古来、中国古典の前提は身分制社会であり、出自の良い社会上層階級のリーダーのための学問として継承されてきた。
これに対して日本は、自由・民主・平等などを重視する西洋の思想・制度に基づく社会を構築し、身分制ではない、自由で平等な民主主義社会の安定を長期にわたり実現している。
中国や韓国では、これほど広く深く社会全体の中で西洋と東洋の思想・制度を融合させるには至っていない。
日本は東洋思想の概念を西洋型政治経済社会制度上で長期にわたって安定的に実践している唯一の国である。
だからこそ、その意義は西洋の目から見ても分かりやすく、西洋社会においても十分応用可能である。
いま、欧米諸国の社会ではエスタブリッシュメントに対する信頼が低下し、啓蒙主義と科学の力だけでは突破できない厚い壁に突き当たり、深い苦悩に陥っている。
先進諸国の中で唯一日本のみが「理性」に基づき、社会の安定を保持している。
これは国民各層に浸透している東洋思想的道徳教育の支えによる部分が大きいと考えられる。

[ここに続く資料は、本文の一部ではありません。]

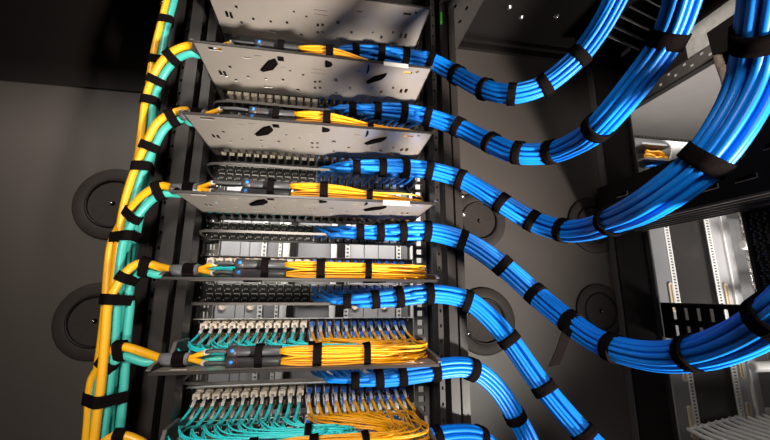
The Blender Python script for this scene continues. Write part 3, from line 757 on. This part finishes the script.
# ================================================================== CABINET SIDE WITH OPENINGS (right)
YP=.325; XS=atY(654,270,YP).x; XP=atY(613,220,YP).x; YE=YP-.004
zb0,zb1=atX(653,230,XS).z,atX(740,161,XS).z; zp1,zp0=atX(655,303,XS).z,atX(690,341,XS).z; zu0,zu1=atX(650,98,XS).z,min(Z0+.815,atX(612,65,XS).z)
t=thing('corner_post','tall black corner post with square holes at the right end of the right panel','post',(XS-.05,YP,0))
ho=[(XS-.026,XS-.017,Z0-.62+i*.0485,Z0-.62+i*.0485+.010) for i in range(30)]
obj('punched_face',MB().plate(XP,XS-.008,0,Z0+.83,YP,YP+.003,ho,lambda u,v,w:(u,w,v)),BLK,t)
obj('backing',MB().box(XP,XS-.008,YP+.012,WY-.002,0,Z0+.83),BAR,t)
obj('round_edge',MB().tube([(XS-.010,YP+.004,0),(XS-.010,YP+.004,Z0+.3),(XS-.010,YP+.004,Z0+.83)],.010,16),RIB,t)
wr = MB().box(.60, XP+.02, WY, WY+.02, .0, Z0+.83); struct('wall_right', wr, WALL)
# middle beam
XN=atZ(700,206,zb0).x
t=thing('side_beam','wide black slotted beam across the right side opening','beam',(XN,-.1,zb0))
SL=[(zz,[-.40+.074*i+o_ for i in range(9)]) for zz,o_ in ((lerp(zb0,zb1,.24),0),(lerp(zb0,zb1,.62),.014))]
ho=[(y0_,y0_+.038,zz,zz+.0095) for zz,ys in SL for y0_ in ys]
obj('slotted_face',MB().plate(-.42,YE,zb0,zb1,XN,XN+.003,ho,lambda u,v,w:(w,u,v)),BLK,t)
mb=MB().box(XN+.003,XS,-.42,YE,zb0+.002,zb0+.006)
for i in range(6):
    x=XN+.010+i*(XS-XN-.014)/6; mb.box(x,x+.006,-.42,YE,zb0-.003,zb0+.002)
obj('ribbed_underside',mb,BAR,t)
mb=MB().box(XN+.003,XS,-.42,YE,zb1-.003,zb1).box(XS-.003,XS,-.42,YE,zb0+.006,zb1-.003); obj('top_and_back',mb,BLK,t)
for zz,ys in SL:
    mb=MB()
    for y0_ in ys:
        mb.box(XN-.0012,XN+.0,y0_-.002,y0_+.040,zz-.0018,zz); mb.box(XN-.0012,XN+.0,y0_-.002,y0_,zz,zz+.0095)
    obj('slot_rims',mb,CHROME,t)
# lower slotted panel
t=thing('slotted_side_panel','black side panel with two rows of upright slots under the right opening','panel',(XS,0,zp0))
h_=zp1-zp0
ho=[(y0_,y0_+.011,zp0+h_*a,zp0+h_*(a+.33)) for a in (.56,.06) for y0_ in [-.33+.0355*i for i in range(18)]]
obj('slotted_sheet',MB().plate(-.42,YE,zp0,zp1,XS,XS+.003,ho,lambda u,v,w:(w,u,v)),BLK,t)
obj('top_edge',MB().box(XS-.002,XS+.02,-.42,YE,zp1-.002,zp1+.002),RIB,t)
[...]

欧米諸国で社会分裂がこれ以上進行することを抑え、グローバル社会全体として平和、自由貿易、経済協調発展の実現を目標として共有する体制を堅持していくには「理性」が重要である。
日本がモデルとなって、西洋型政治経済社会制度に東洋思想を取り入れ、社会の安定を図る新たな国家像を示す。
それは世界の中で日本にしかできないことである。日本がグローバル社会においてに果たすべき使命が見えてきた。